The drive slowly halted and ISIS began consolidating power in northern Iraq with an onslaught of violence and human rights violations. The world watched in horror as an American journalist was beheaded on August 19th, over two months after Mosul fell and the US military evacuated US contractors from Iraq. One could understand if a plan were absent in June; the situation was new and fluid. One could maybe understand the lack of a concrete plan in July because again, the situation was very fluid. Now it is August, the US and UK have sent dozens of Special Operations Forces to Iraq, and airstrikes against ISIS occur almost daily. On Aug. 21 the Chairman of the Joint Chiefs, General Martin Dempsey, admitted that ISIS in Syria must be addressed. Surely by now we have a plan, right? We’re openly discussing war with a third party, where even passive support has major consequences at home and abroad. So what does our Commander in Chief have to say about it?

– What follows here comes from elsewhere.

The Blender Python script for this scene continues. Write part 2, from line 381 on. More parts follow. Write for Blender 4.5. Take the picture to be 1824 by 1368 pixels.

The violence that’s been taking place in Syria has obviously given ISIL a safe haven there in ungoverned spaces and in order for us to degrade ISIL over the long term, we have to develop a regional strategy. But I don’t want to put the cart before the horse. We don’t have a strategy yet. – Barack Obama, Aug. 28, 2014
This quote bombed so badly that a Pentagon spokesman, Read Admiral John Kirby had to go on CNN to contradict the words of his Commander in Chief.
Well, the president was responding to a specific question about possible military options and action against ISIL in Syria, and the planning options that he expects the Pentagon and the leadership here to provide him.
And we’re still working on those options and still working those plans and that’s what we’re referring to. Obviously we have a strategy to deal with ISIL in Iraq. – Rear Admiral John Kirby, Aug. 29, 2014
Which one is it? We have a plan or we don’t? We’re executing a plan or we’re still writing it? For a problem which has existed for months why don’t we have a plan? Or we do and the President doesn’t know about it? Moreover, why would you admit to the entire planet that we don’t have a plan for a problem years in the making? Why does a one-star general officer have to “fix” a comment made by the President? Where was the rest of our military’s leadership?
The “no we don’t, yes we do” kerfuffle makes us look weak, indecisive, and inept. I suspect even Inspector Clouseau is embarrassed for us as our national strategy wanders aimlessly like Billy from The Family Circus. Maybe we had a plan at some point, but now we’re punch drunk after Libya, Afghanistan, Pakistan, China, Iraq, and the list goes on and on. We deserve better and our allies deserve better. More importantly, our dead deserve better.
Eisenhower and Tyson, two men from opposite poles in society understand this concept, so why can’t our leadership?